Crece espiritualmente
y ayuda a los demás a conseguirlo.
Éste es el sentido de la vida.
León Tolstói
El sentido no es algo que la vida tenga o no tenga. Es algo que debemos darle. La vida solo es. Los calificativos los ponemos nosotros y, con ellos, creamos las realidades que vivimos. Por eso las palabras tienen gran poder: son el vehículo de concreción de lo que pensamos y sentimos.
Si el sentido de la vida depende de nosotros y no de ella, no es otra cosa entonces que producto de nuestra actitud.
De ahí que el psiquiatra Víktor Frankl, el hombre que siempre le encontró sentido a su vida, aun después de perder a sus padres y su esposa embarazada en campos de concentración, y de estar el mismo al borde de la muerte en ellos, sostenía: “lo que de verdad necesitamos es un cambio radical en nuestra actitud hacia la vida”.
Nuestra actitud hacia la vida es la postura con que nos relacionamos con todos y todo lo que nos rodea. Si pensamos y sentimos, en consecuencia, que la vida es dura, que habrá escasez, traición, desamor y mucho drama, su sentido, entonces, será sufrir.
Y será un sentido, por supuesto, aunque lo neguemos porque no es el que queremos ni el que esperamos, a pesar de que nosotros mismos lo hayamos creado.

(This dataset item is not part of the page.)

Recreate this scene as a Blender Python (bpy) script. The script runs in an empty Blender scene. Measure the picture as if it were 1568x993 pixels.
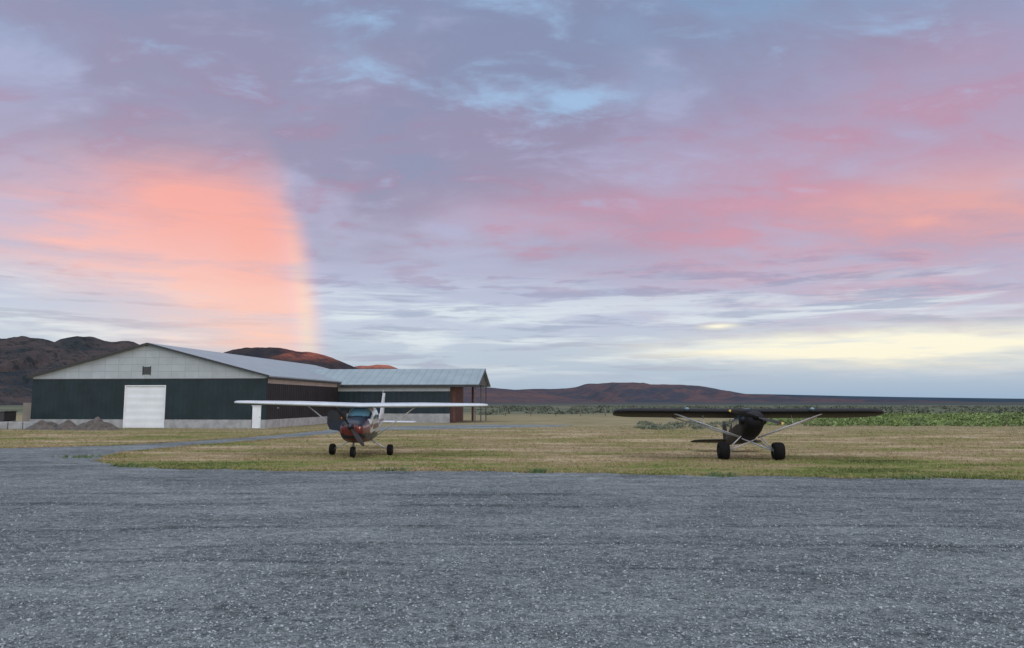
import bpy, bmesh, math, random
import numpy as np
from mathutils import Vector, Euler, noise as mnoise
from mathutils.geometry import delaunay_2d_cdt
random.seed(4); rng=np.random.default_rng(4)
D=bpy.data; scene=bpy.context.scene
def srgb(r,g,b):
    f=lambda c:(c/255/12.92) if c/255<=0.04045 else ((c/255+0.055)/1.055)**2.4
    return (f(r),f(g),f(b),1)
# ------------------------------------------------------------ node helper
class NT:
    def __init__(s,tree): s.t=tree; s.n=tree.nodes; s.l=tree.links
    def setin(s,inp,v):
        if isinstance(v,E): v=v.s
        if isinstance(v,bpy.types.NodeSocket): s.l.new(v,inp)
        else: inp.default_value=v
    def math(s,op,*a,clamp=False):
        n=s.n.new('ShaderNodeMath'); n.operation=op; n.use_clamp=clamp
        for i,v in enumerate(a): s.setin(n.inputs[i],v)
        return E(s,n.outputs[0])
    def mix(s,f,a,b,mode='MIX'):
        n=s.n.new('ShaderNodeMix'); n.data_type='RGBA'; n.blend_type=mode
        s.setin(n.inputs[0],f); s.setin(n.inputs[6],a); s.setin(n.inputs[7],b)
        return n.outputs[2]
    def noise(s,vec,scale,detail=4,rough=.5,dist=0):
        n=s.n.new('ShaderNodeTexNoise'); s.setin(n.inputs['Vector'],vec)
        n.inputs['Scale'].default_value=scale; n.inputs['Detail'].default_value=detail
        n.inputs['Roughness'].default_value=rough; n.inputs['Distortion'].default_value=dist
        return E(s,n.outputs[0])
    def voro(s,vec,scale,out='Distance'):
        n=s.n.new('ShaderNodeTexVoronoi'); s.setin(n.inputs['Vector'],vec); n.inputs['Scale'].default_value=scale
        return n.outputs[out]
    def comb(s,x,y,z):
        n=s.n.new('ShaderNodeCombineXYZ')
        for i,v in enumerate((x,y,z)): s.setin(n.inputs[i],v)
        return n.outputs[0]
    def sep(s,v):
        n=s.n.new('ShaderNodeSeparateXYZ'); s.l.new(v,n.inputs[0]); return [E(s,o) for o in n.outputs]
    def ss(s,x,a,b):   # smoothstep
        n=s.n.new('ShaderNodeMapRange'); n.interpolation_type='SMOOTHSTEP'
        s.setin(n.inputs[0],x); n.inputs[1].default_value=a; n.inputs[2].default_value=b
        if a>b:
            n.inputs[1].default_value=b; n.inputs[2].default_value=a; n.inputs[3].default_value=1; n.inputs[4].default_value=0
        return E(s,n.outputs[0])
    def ramp(s,f,stops):
        n=s.n.new('ShaderNodeValToRGB'); s.setin(n.inputs[0],f); cr=n.color_ramp
        while len(cr.elements)<len(stops): cr.elements.new(.5)
        for e,(p,c) in zip(cr.elements,stops): e.position=p; e.color=c
        return n.outputs[0]
class E:
    def __init__(s,nt,sock): s.nt=nt; s.s=sock
    def __add__(s,o): return s.nt.math('ADD',s,o)
    __radd__=__add__
    def __sub__(s,o): return s.nt.math('SUBTRACT',s,o)
    def __rsub__(s,o): return s.nt.math('SUBTRACT',o,s)
    def __mul__(s,o): return s.nt.math('MULTIPLY',s,o)
    __rmul__=__mul__
    def __truediv__(s,o): return s.nt.math('DIVIDE',s,o)
    def clamp(s): return s.nt.math('ADD',s,0.0,clamp=True)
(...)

El sentido de la vida proviene del significado que le damos a nuestras experiencias, y esto, a su vez, es producto de nuestra buena o mala actitud.
En nuestra búsqueda neurótica de certeza y seguridad, dos necesidades psicológicas fundamentales, los seres humanos tratamos de explicarnos lo que nos perturba. Como nos hallamos en estado de miedo, la explicación será por lo menos sesgada, además de parcial. Una mentira indiscutiblemente.
Convertimos después esa mentira en una creencia y esa creencia en una verdad. Cuando las evidencias de que estamos mal se vuelven irresistibles, caemos en confusión y entramos en crisis. Pensamos entonces que la vida no tiene sentido, solo porque no tenemos una explicación que nos satisfaga.
Sin embargo, explicación y sentido no son lo mismo.
Muy probablemente decidamos en ese momento que el problema es la falta de un propósito o misión de vida, y elegiremos una actividad o una ideología a la que apegarnos para encontrarle sentido a la vida. Pero en cuanto cambien nuestras circunstancias, cambiemos nosotros y con ello nuestras posibilidades de continuar por el mismo camino, creeremos haber perdido el sentido de vida.
Eso es porque el sentido y el propósito de vida no son lo mismo.
¿Qué es el sentido de vida entonces?, ¿De dónde lo obtenemos? Lo primero que habría que señalar es que todos pensamos que el sentido de la vida es uno, único, y una vez que lo encontremos seremos, como en los cuentos, felices para siempre.
Sin embargo, si nuestras circunstancias cambian, nosotros cambiamos, –ineludiblemente, por poco que sea, pues a eso venimos al mundo— y con ello nuestras actitudes, ¿por qué el sentido de vida debiera mantenerse inmutable?
Necesitamos, los seres humanos, encontrarle un significado profundo a nuestras experiencias, porque vivimos en dimensiones interiores independientes de nuestra vida material, que requieren motivos, que no explicaciones ni propósitos, para existir.
En esas dimensiones interiores se halla el alma. Si los motivos del ego son la riqueza, la popularidad y el reconocimiento, el motivo del alma es uno solo: la conexión profunda con nosotros mismos y con todo lo que nos rodea.
Esto puede llevarnos efectivamente a servir a los demás con amor, o a sacralizar la naturaleza, o a practicar una disciplina espiritual que nos permita apreciar las cosas sencillas de la vida, o a cualquier otra actividad que nos llene el alma.
Ahí es donde encontraremos el sentido de la vida, y es tarea de todos los días. Además, va cambiando con nosotros, también día a día.
Cuando nos desconectamos, lo perdemos.